By Thierry Caro (Own work) [CC BY-SA 4.0], via Wikimedia Commons
Amedy Coulibali è il terzo uomo, scoperto poi appartenere alla stessa cellulare terroristica, che è entrato nel negozio ebreo sparando e barricandosi al suo interno. Anche qui, le teste di cuoio sono intervenute immediatamente, delimitando la zona e cercando di parlare con il terrorista.Ma gli unici a voler parlare con la Polizia sono stati i due fratelli algerini, che hanno affermato che sono pronti a morire da martiri. A seguito di questa affermazione, la Polizia ha capito che l’intervento per liberare gli ostaggi doveva avvenire immediatamente, in quanto i terroristi erano pronti a morire pur di portare a termine il loro progetto, uccidendo sicuramente anche gli ostaggi.
E la parola fine a questo “week end di paura” la scrivono proprio le teste di cuoio, che una volta deciso il piano, sono entrati con forza nella tipografia e nel negozio, facendo fuoco contro i terroristi che li aspettavano con le armi puntate, pronti a sparare.
Il bilancio è di quattro ostaggi morti, oltre a Said e Cherif Kouachi e al terzo compagno, Amedy Coulibali. Quest’ultimo, inoltre, è stato riconosciuto come l’uomo che l’otto gennaio, il giorno dopo l’attentato a Charlie Hebdo, ha sparato a un agente di Polizia, ma ancora non si conoscono esattamente le circostanze. I fratelli Koauchi invece erano rientrati in Francia nell’estate dell’anno appena trascorso, dopo aver combattuto in Siria per qualche anno. Uno dei due aveva inoltre partecipato a delle battaglie in Yemen e in Iraq, mentre l’addestramento di entrambi era stato fatto tra lo Yemen e in un grande parco proprio a Parigi, nell’incredulità dei passanti, che quando sono stati intervistati e messi al corrente di quanto avveniva in quei giardini, sono rimasti attoniti e sconvolti.

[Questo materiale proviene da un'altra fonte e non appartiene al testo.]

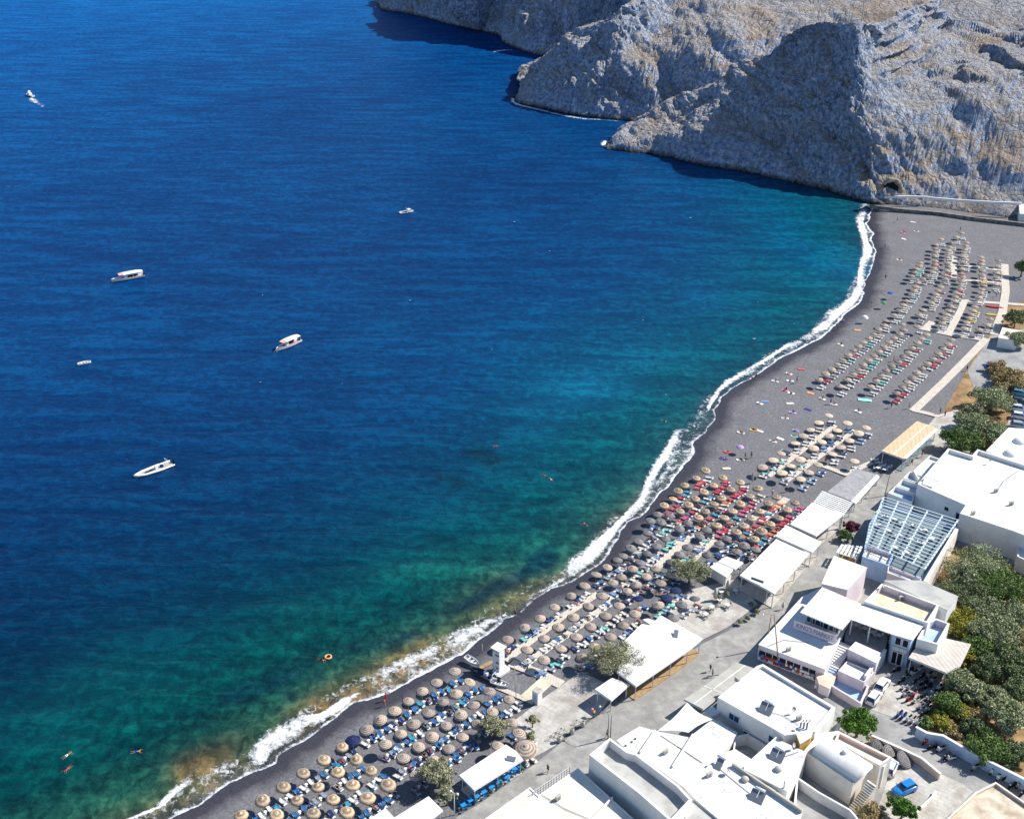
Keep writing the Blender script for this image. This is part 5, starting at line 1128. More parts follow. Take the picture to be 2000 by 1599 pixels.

By Thierry Caro (Own work) [CC BY-SA 4.0], via Wikimedia Commons
Ma come si è arrivati a scoprire che i responsabili dell’attentato al giornale parigino erano i due Kouachi, dato che indossavano il passamontagna? Merito, forse, della sbadataggine proprio dei due trentenni, che oltre a caricare nell’auto un numero imprecisato di armi, avevano con sè anche la propria carta d’identità. Una volta abbandonata l’auto, hanno dimenticato il documento al suo interno, e quando la Polizia ha ritrovato il veicolo, dopo qualche minuto si conosceva tutta la storia dei due uomini.Per quanto riguarda oggi, l’allerta rimane comunque alta, perché all’appello manca Hayat Boumeddiene, una donna che pare sia la compagna di Coulibali e che sarebbe pienamente coinvolta negli attentati. A un primo riscontro, sembrava che la donna fosse all’interno del negozio, ma al momento dell’operazione che ha ucciso Amedy non si erano trovati altri uomini. Proprio per questo, si pensa che la donna si sia finta un ostaggio, e portata al sicuro assieme agli altri.
Alla sera del sette gennaio, la popolazione francese è scesa nelle piazze, per una cerimonia in ricordo delle persone uccise a Charlie Hebdo, durante la quale anche la Torre Eiffel si è spenta per un minuto. Cerimonie simili ci sono state anche a Roma e nelle altre città italiane ed estere. Anche domenica ci sarà una seconda cerimonia, più grande, per ricordare tutti i morti e i feriti in questi tre giorni d’inferno. Saranno presenti i Presidente Hollande, Renzi, Merkel, Cameron, Rajoy e Poroshenko. Sarà una Parigi blindata quella che troveranno i presenti, avendo alzato il livello della sicurezza anche nelle zone circostanti la capitale.
“Ci saranno altri attacchi fino a quando non smetterete di combattere Allah e i suoi credenti.“
Queste le parole dal Califfato, che considera i terroristi degli eroi, dei martiri che sono morti per far valere la loro causa. La paura, quindi, non può definirsi passata. Ancora una volta, l’Occidente si trova a fare i conti con gli effetti delle operazioni militari volte a sconfiggere un nemico che aumenta di giorno in giorno, che trova seguaci anche in Italia, come in Inghilerra, Francia e Germania. L’ISIS è un nemico invisibile, che forse non sarà mai del tutto sconfitto.
Cosa si può fare, dunque? Al momento, non c’è una risposta.